The Art Happens Here

by KEVIN BEWERDORF
Here's some snippets from an interview with Kevin Bewerdorf. The full interview is here. I'm almost speechless about how truly awesome it is to hear these words coming from an artist.
There seems to be a genuine interest in some of your recent work in locating or describing how the spiritual could interface with the digital. For example, Spirit Surfers surf club and the "Stock Photography Watermarks as the Presence of God" photo essay on Art Fag City. Is that accurate and, if so, what conclusions have you come to (if any)?
Well, the internet has hardly changed our physical lives at all, but it has drastically changed our spiritual lives. I think this perspective goes largely undiscussed when the web is viewed through less pertinent but more common sociological and technological lenses. While the internet is a physical body of wires and chips, the web is a shared non-physical realm of experience that requires many aspects of spiritual faith to interact with. We post and commune on a plane of information that we cannot touch or see. We tend to wander the web in private, confronting the massive database alone each day. We are inclined to use the web for the satisfaction of our emotional and intellectual needs rather than for our physical needs. We make pilgrimage to the same web sites at regular and repeated intervals, paying homage to them by contributing or partaking, and then we move on to our other daily needs like eating and sleeping. But all the while, we have faith that this plane of information we have become so dependent on is tangible enough to provide a worthwhile connectedness. For many of us, the web has become almost sacred, its ritual use is the embodiment of our spiritual needs. So I suppose that my conclusion is this: surfing the web can be a fulfilling spiritual experience and a direct interaction with a transcendent reality.
In the accompanying text to your latest collection of music, Babes, you stress the virtues of struggle and mere survival in making music. Is this something specific to music or could you extend this stress to creative work, in general?
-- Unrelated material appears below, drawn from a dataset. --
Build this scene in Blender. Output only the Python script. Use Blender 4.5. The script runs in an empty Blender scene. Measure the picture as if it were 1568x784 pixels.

Struggle has not been a very popular theme in the American art of my lifetime. My generation is better summed up in the word "whatever," an attitude that opposes all forms of struggle. I think we are headed for a digital middle ages when struggle will become more relevant. The surge of awareness that the web has caused in us is sweeping across the marketplace like a leveling tsunami, and we're starting to drown in this sensation of information surplus. Not much seems to be rising to the surface and an endless number of self corporations are toiling away in obscurity. The general confusion and helplessness that many are experiencing over what is to be done with this massive flood of information are indications that the digital middle ages have already begun, and that these times will be about great suffering and struggle for all artists and consumers. I'm not sure how long this plague will last, but luckily after a flood there is usually a blossoming.